▶ Problem description
Starting at the first line of the data, print each line verbatim up to and including the line bearing "R = math.radians", omitting pictures.

▶ Source data

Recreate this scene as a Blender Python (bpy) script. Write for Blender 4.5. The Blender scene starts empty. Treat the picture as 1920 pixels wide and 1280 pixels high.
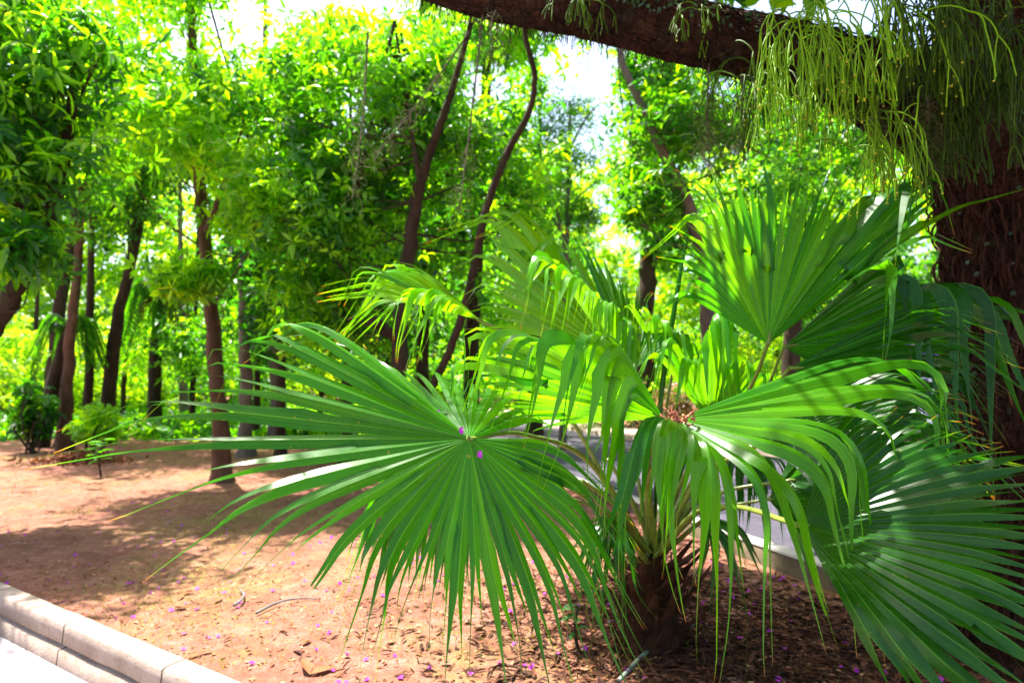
import bpy, math, random
import numpy as np
from mathutils import Vector
random.seed(7)
RNG = np.random.default_rng(11)
scene = bpy.context.scene
col = scene.collection
R = math.radians

# ------------------------------------------------------------------ camera
F = 1150.0
CAMH = 1.4
PITCH = math.atan(80.0 / F)
CP, SP = math.cos(PITCH), math.sin(PITCH)
cam_d = bpy.data.cameras.new("camera")
cam = bpy.data.objects.new("camera", cam_d)
col.objects.link(cam)
cam.location = (0, 0, CAMH)
cam.rotation_euler = (math.pi / 2 + PITCH, 0, 0)
cam_d.sensor_width = 36
cam_d.sensor_fit = 'HORIZONTAL'
cam_d.lens = F / 1920 * 36
cam_d.clip_start = 0.05
cam_d.clip_end = 2000
cam_d.dof.use_dof = True
cam_d.dof.focus_distance = 1.85
cam_d.dof.aperture_fstop = 2.6
scene.camera = cam


def at(px, py, Y):
    """world point seen at photo pixel (px, py) standing Y metres ahead"""
    x = (px - 960) / F
    y = (640 - py) / F
    d = np.array([x, CP - SP * y, SP + CP * y])
    p = d * (Y / d[1])
    p[2] += CAMH
    return p


# ------------------------------------------------------------------ mesh helpers
def V3(a):
    return np.asarray(a, dtype=float)


def unit(a):
    a = np.asarray(a, float)
    return a / np.maximum(np.linalg.norm(a, axis=-1, keepdims=True), 1e-9)


class MB:
    def __init__(self):
        self.v, self.f, self.a, self.n = [], [], {}, 0

    def add(self, v, f, **attr):
        v = np.asarray(v, float).reshape(-1, 3)
        f = np.asarray(f, np.int64)
        self.f.append(f + self.n)
        k = len(v)
        for name in set(self.a) | set(attr):
            lst = self.a.setdefault(name, [np.zeros(self.n)] if self.n else [])
            val = attr.get(name, 0.0)
            lst.append(np.broadcast_to(np.asarray(val, float), (k,)).copy())
        self.v.append(v)
        self.n += k

    def build(self, name, mat=None, parent=None, smooth=False):
        me = bpy.data.meshes.new(name)
        v = np.concatenate(self.v)
        me.vertices.add(len(v))
        me.vertices.foreach_set("co", v.astype(np.float32).ravel())
        lp = np.concatenate([f.ravel() for f in self.f])
        cnt = np.concatenate([np.full(len(f), f.shape[1]) for f in self.f])
        st = np.concatenate([[0], np.cumsum(cnt)[:-1]])
        me.loops.add(len(lp))
        me.loops.foreach_set("vertex_index", lp.astype(np.int32))
        me.polygons.add(len(cnt))
        me.polygons.foreach_set("loop_start", st.astype(np.int32))
        me.polygons.foreach_set("loop_total", cnt.astype(np.int32))
        if smooth:
            me.polygons.foreach_set("use_smooth", np.ones(len(cnt), bool))
        me.update(calc_edges=True)
        for k, lst in self.a.items():
            at_ = me.attributes.new(k, 'FLOAT', 'POINT')
            at_.data.foreach_set("value", np.concatenate(lst).astype(np.float32))
        o = bpy.data.objects.new(name, me)
        col.objects.link(o)
        if mat is not None:
            me.materials.append(mat)
        if parent is not None:
            o.parent = parent
            o.matrix_parent_inverse = parent.matrix_basis.inverted()
        return o


def tag(o, label=None, cat=None, group=None, kind=None):
    if label: o["label"] = label
    if cat: o["category"] = cat
    if group: o["group"] = group
    if kind: o["kind"] = kind
    return o


def empty(name, loc, label, cat, group=None):
    o = bpy.data.objects.new(name, None)
    col.objects.link(o)
    o.location = tuple(float(x) for x in loc)
    o.empty_display_size = 0.1
    return tag(o, label, cat, group)


def smooth_path(pts, n):
    """Catmull-Rom through pts, n samples"""
    p = V3(pts)
    if len(p) == 2:
        t = np.linspace(0, 1, n)[:, None]
        return p[0] * (1 - t) + p[1] * t
    q = np.vstack([2 * p[0] - p[1], p, 2 * p[-1] - p[-2]])
    s = np.linspace(0, len(p) - 1 - 1e-6, n)
    i = s.astype(int)
    u = (s - i)[:, None]
    a, b, c, d = q[i], q[i + 1], q[i + 2], q[i + 3]
    return 0.5 * ((2 * b) + (c - a) * u + (2 * a - 5 * b + 4 * c - d) * u ** 2 + (3 * b - a - 3 * c + d) * u ** 3)


def tube(mb, pts, rad, k=6, cap=True, flat=None, lump=0.0, **attr):
    p = V3(pts)
    n = len(p)
    rad = np.broadcast_to(np.asarray(rad, float), (n,))
    t = unit(np.gradient(p, axis=0))
    ref = np.array([0.0, 0, 1]) if abs(t[0][2]) < 0.9 else np.array([1.0, 0, 0])
    s = unit(np.cross(t[0], ref))
    S = []
    for i in range(n):
        s = unit(s - t[i] * np.dot(s, t[i]))
        S.append(s)
    S = np.array(S)
    U = np.cross(t, S)
    ang = np.linspace(0, 2 * math.pi, k, endpoint=False)
    rr = rad[:, None] * np.ones((1, k))
    if lump:
        rr = rr * (1 + lump * RNG.normal(size=(n, k)))
    fl = 1.0 if flat is None else flat
    ring = (p[:, None, :] + (np.cos(ang)[None, :, None] * S[:, None, :]) * rr[..., None]
            + (np.sin(ang)[None, :, None] * U[:, None, :]) * (rr * fl)[..., None])
    v = ring.reshape(-1, 3)
    i = np.arange(n - 1)[:, None] * k
    j = np.arange(k)[None, :]
    j2 = (j + 1) % k
    f = np.stack([i + j, i + j2, i + k + j2, i + k + j], -1).reshape(-1, 4)
    base = mb.n
    aa = {}
    for kk, val in attr.items():
        val = np.asarray(val, float)
        aa[kk] = np.repeat(val, k) if val.ndim else val
    mb.add(v, f, **aa)
    if cap:
        v2 = np.vstack([ring[0], ring[-1]])
        aa2 = {kk: (float(np.asarray(val).ravel()[0])) for kk, val in attr.items()}
        mb.add(v2, np.vstack([np.arange(k)[::-1], np.arange(k) + k]), **aa2)


def box(mb, c, s, rz=0.0, **attr):
    c = V3(c); s = V3(s) / 2
    q = np.array([[x, y, z] for x in (-1, 1) for y in (-1, 1) for z in (-1, 1)], float) * s
    ca, sa = math.cos(rz), math.sin(rz)
    q = np.stack([q[:, 0] * ca - q[:, 1] * sa, q[:, 0] * sa + q[:, 1] * ca, q[:, 2]], -1) + c
    mb.add(q, [[0, 1, 3, 2], [4, 6, 7, 5], [0, 4, 5, 1], [2, 3, 7, 6], [0, 2, 6, 4], [1, 5, 7, 3]], **attr)


# ------------------------------------------------------------------ materials
class NT:
    def __init__(self, name):
        self.m = bpy.data.materials.new(name)
        self.m.use_nodes = True
        self.t = self.m.node_tree
        self.t.nodes.clear()
        self.out = self.t.nodes.new("ShaderNodeOutputMaterial")

    def n(self, typ, **kw):
        nd = self.t.nodes.new(typ)
        for k, v in kw.items():
            if k in nd.inputs.keys() if isinstance(k, str) else False:
                nd.inputs[k].default_value = v
            else:
                setattr(nd, k, v)
        return nd

    def l(self, a, b):
        self.t.links.new(a, b)

    def attr(self, name):
        return self.n("ShaderNodeAttribute", attribute_name=name).outputs["Fac"]

    def mix(self, fac, a, b, mode='MIX'):
        nd = self.t.nodes.new("ShaderNodeMix")
        nd.data_type = 'RGBA'
        nd.blend_type = mode
        for s, val in ((0, fac), (6, a), (7, b)):
            if isinstance(val, (int, float)):
                nd.inputs[s].default_value = val
            elif isinstance(val, tuple):
                nd.inputs[s].default_value = (*val, 1)
            else:
                self.l(val, nd.inputs[s])
        return nd.outputs[2]

    def ramp(self, fac, stops):
        nd = self.t.nodes.new("ShaderNodeValToRGB")
        e = nd.color_ramp.elements
        while len(e) < len(stops):
            e.new(0.5)
        for el, (p, c) in zip(e, stops):
            el.position = p
            el.color = (*c, 1) if isinstance(c, tuple) else (c, c, c, 1)
        self.l(fac, nd.inputs[0])
        return nd.outputs[0]

    def noise(self, scale, detail=6, rough=0.6, coord=None, dist=0.0):
        nd = self.t.nodes.new("ShaderNodeTexNoise")
        nd.inputs["Scale"].default_value = scale
        nd.inputs["Detail"].default_value = detail
        nd.inputs["Roughness"].default_value = rough
        nd.inputs["Distortion"].default_value = dist
        if coord is None:
            coord = self.geo()
        self.l(coord, nd.inputs["Vector"])
        return nd.outputs["Fac"]

    def geo(self):
        if not hasattr(self, "_tc"):
            self._tc = self.t.nodes.new("ShaderNodeNewGeometry").outputs["Position"]
        return self._tc

    def bump(self, h, strength=0.5, dist=0.02):
        nd = self.t.nodes.new("ShaderNodeBump")
        nd.inputs["Strength"].default_value = strength
        nd.inputs["Distance"].default_value = dist
        self.l(h, nd.inputs["Height"])
        return nd.outputs[0]

    def principled(self, color, rough=0.6, spec=0.5, normal=None):
        nd = self.t.nodes.new("ShaderNodeBsdfPrincipled")
        if isinstance(color, tuple):
            nd.inputs["Base Color"].default_value = (*color, 1)
        else:
            self.l(color, nd.inputs["Base Color"])
        if isinstance(rough, (int, float)):
            nd.inputs["Roughness"].default_value = rough
        else:
            self.l(rough, nd.inputs["Roughness"])
        nd.inputs["Specular IOR Level"].default_value = spec
        if normal is not None:
            self.l(normal, nd.inputs["Normal"])
        return nd.outputs[0]

    def translucent(self, color):
        nd = self.t.nodes.new("ShaderNodeBsdfTranslucent")
        self.l(color, nd.inputs["Color"])
        return nd.outputs[0]

    def addsh(self, a, b, fac):
        nd = self.t.nodes.new("ShaderNodeMixShader")
        nd.inputs[0].default_value = fac
        self.l(a, nd.inputs[1]); self.l(b, nd.inputs[2])
        return nd.outputs[0]

    def done(self, sh):
        self.l(sh, self.out.inputs["Surface"])
        return self.m


def leaf_mat(name, stops, tr_gain=(3.8, 2.6, 0.4), fac=0.58, rough=0.38, spec=0.55):
    t = NT(name)
    c = t.ramp(t.attr("tint"), stops)
    tr = t.mix(1.0, c, tr_gain, 'MULTIPLY')
    p = t.principled(c, rough, spec)
    return t.done(t.addsh(p, t.translucent(tr), fac))


def palm_mat(name):
    t = NT(name)
    au, av, ti = t.attr("au"), t.attr("av"), t.attr("tint")
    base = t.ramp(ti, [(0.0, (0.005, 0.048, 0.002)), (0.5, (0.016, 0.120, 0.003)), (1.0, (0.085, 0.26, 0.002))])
    nz = t.noise(9, 3)
    base = t.mix(t.ramp(nz, [(0.35, 0.0), (0.75, 0.35)]), base, (0.024, 0.12, 0.004))
    rib = t.ramp(au, [(0.88, 0.0), (0.99, 0.55)])
    base = t.mix(rib, base, (0.07, 0.24, 0.02))
    cx = t.t.nodes.new("ShaderNodeCombineXYZ")
    for src, mul, k in ((au, 9.0, 0), (ti, 60.0, 1), (av, 1.6, 2)):
        mm = t.t.nodes.new("ShaderNodeMath"); mm.operation = 'MULTIPLY'; mm.inputs[1].default_value = mul
        t.l(src, mm.inputs[0]); t.l(mm.outputs[0], cx.inputs[k])
    vein = t.noise(1.0, 4, 0.6, cx.outputs[0])
    base = t.mix(t.ramp(vein, [(0.30, 0.55), (0.55, 0.0)]), base, (0.006, 0.045, 0.004))
    base = t.mix(t.ramp(vein, [(0.55, 0.0), (0.75, 0.45)]), base, (0.040, 0.18, 0.004))
    spots = t.ramp(t.noise(60, 2), [(0.72, 0.0), (0.76, 0.6)])
    base = t.mix(spots, base, (0.16, 0.16, 0.03))
    yel = t.ramp(av, [(0.91, 0.0), (0.97, 0.6)])
    base = t.mix(yel, base, (0.14, 0.23, 0.012))
    tip = t.ramp(av, [(0.965, 0.0), (0.985, 1.0)])
    base = t.mix(tip, base, (0.30, 0.14, 0.06))
    tr = t.mix(1.0, base, (5.2, 3.9, 0.35), 'MULTIPLY')
    p = t.principled(base, t.ramp(t.noise(25, 3), [(0.3, 0.24), (0.7, 0.36)]), 0.30)
    return t.done(t.addsh(p, t.translucent(tr), 0.42))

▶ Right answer
Recreate this scene as a Blender Python (bpy) script. Write for Blender 4.5. The Blender scene starts empty. Treat the picture as 1920 pixels wide and 1280 pixels high.
import bpy, math, random
import numpy as np
from mathutils import Vector
random.seed(7)
RNG = np.random.default_rng(11)
scene = bpy.context.scene
col = scene.collection
R = math.radians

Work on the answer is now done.